Opinions on how the system works vary greatly. Some politicians have said that they have had the fullest co-operation. Others (the late Richard Crossman is one) have complained of greater or less degrees of obstruction. The Times, (20 December 1982) pin-pointed the problem in relation to the Defence Department when John Nott resigned and a successor had to be chosen: “There is undoubtedly a mammoth administrative challenge if the Secretary of State is to run the three services, rather than the three services running the Secretary of State”. In the Defence Department and all other departments the government has its remedies. It can change the Minister, choose the men it wants to be the top permanent officials and of course it controls the finance.
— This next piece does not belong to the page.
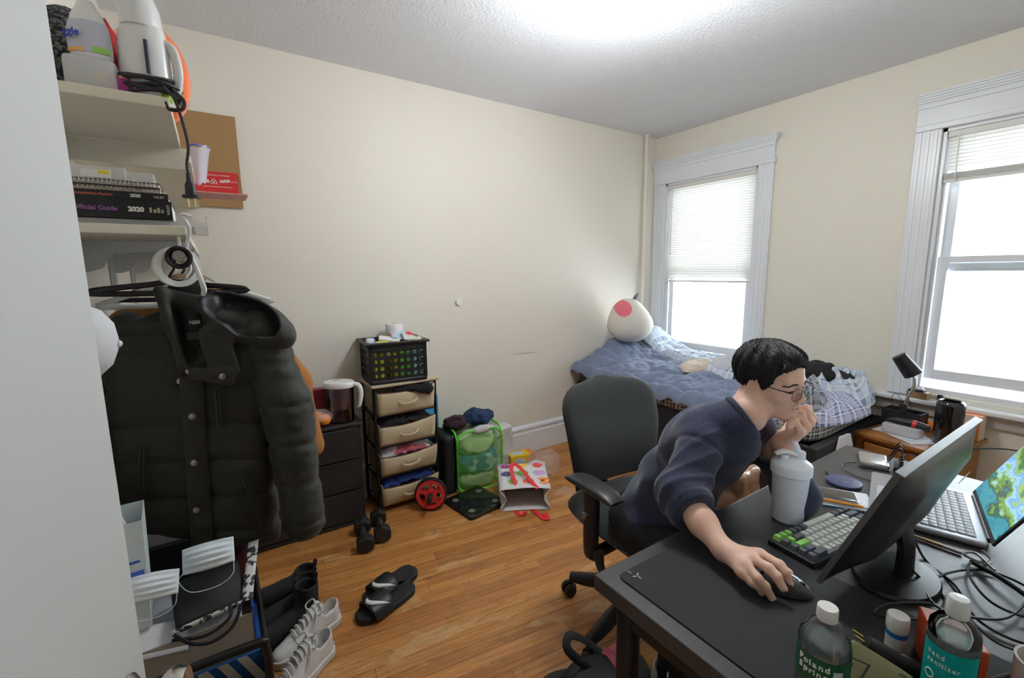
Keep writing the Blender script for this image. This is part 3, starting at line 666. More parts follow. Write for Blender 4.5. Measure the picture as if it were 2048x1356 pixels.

So what remains of the charge that government policies are determined by the permanent officials in the Civil Service? The case with which different governments adopt different policies, and the same government goes in for U-turns, shows it to be baseless. The same, or the same kind of. permanent officials were there when steel was nationalised by the Labour Government. de-nationalised by the Tories and re-nationalised by the next Labour government. The same applies to the “privatisation” policies introduced by the Thatcher government. The permanent officials went along with Labour and Tory Keynesian policies for thirty years after 1945 and then fell in with monetarist policies when the Thatcher government came to power.

If there are Labour Party members who complain that the old Keynesian rubbish did not solve the unemployment problem, and Tory Party members who complain that the Thatcher government’s old monetarist rubbish has likewise failed, they really cannot blame the Civil Service permanent officials. They brought it all on themselves, as the determination of both parties to perpetuate capitalism.